Sentimental Ramp. The angelic form, like any other, responded to its environment. As if in answer to the formal strictness and intricate metaphysics of early medieval thought, with its insistence that the world is only a screen and a simile for divine existence, angels like the one who blows the last trump across the wall of the llth century Italian Basilica of St. Angelo in Formis are stern, unbending, and (literally) otherworldly. But the host of warrior angels that a North Italian artist, Guariento, painted in 1344-45, minus their wings and with a few adjustments of costume, could have stepped from some 14th century condottiere's parade ground.
The effect that humanism had on angels (in art, at least) was to stress what the creatures had in common with man. Before angels slid down the ramp of sentimentality at whose bottom they now lie, a perfect balance between their human and spiritual aspects was achieved by, among others, Giotto. The dead Christ was a sight to make angels weep, and in his fresco cycle in the Scrovegni Chapel in Padua, Giotto summed up all its terrible pathos in the little angels that tumble like shot birds in the sky.

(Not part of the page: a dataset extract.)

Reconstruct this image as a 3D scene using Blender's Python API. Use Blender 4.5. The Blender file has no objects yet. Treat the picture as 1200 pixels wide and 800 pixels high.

After the triumph of High Renaissance naturalism, it became hard to make an angel look as if it belonged in Heaven. That could only be accomplished by the sheer hallucinatory pressure of religious vision, skewed at an angle to match the orthodoxy of the times. The isolated exemplar was William Blake: in 1810, in Vision of the Last Judgment, angels danced on his retina: " 'What,' it will be Question'd, 'When the Sun rises, do you not see a round disk of fire somewhat like a Guinea?' O no, no, I see an Innumerable company of the Heavenly host crying 'Holy, Holy, Holy is the Lord God Almight.' "
Angel painting never recovered from the blow dealt by the Reformation. After Luther's proposal that men could approach God directly by faith through grace, with no intermediaries, the angels were theologically unemployed. The gap they were meant to close had been written out of existence; they were reduced to mere attendant lords, thunderbolt carriers to swell a scene or two. Nineteenth century rationalism seemed to finish them off for good. The remark of a Victorian doctor, that he had never met the soul in a dissection, found its artistic parallel in Gustave Courbet.
And yet . . . and yet . . . The thought that angels are dead is a nagging one. It is unsatisfactory, and the root of the dissatisfaction goes back to an early angelologist, the so-called Pseudo-Dionysius, who warned in the 6th century that "in dwelling upon the nobler images it is probable that we might fall into the error of supposing that the Celestial Intelligences are some kind of golden beings, or shining men flashing like lightning."
Precisely. The physical shape of angels is only a metaphor, but the spiritual experience to which the now dead form refers may be very much alive. That is the process of revelation, of stepping between levels of awareness. "The angel," Carl Jung wrote, "personifies the coming into consciousness of something new arising from the deep unconscious." As the rigid boxes of 19th century positivism disappear from our culture and new epiphanies of consciousness unfold themselves, it is possible that we may return to that receptiveness in which earlier civilizations saw their angels. Except that, inevitably, we will call ours something else.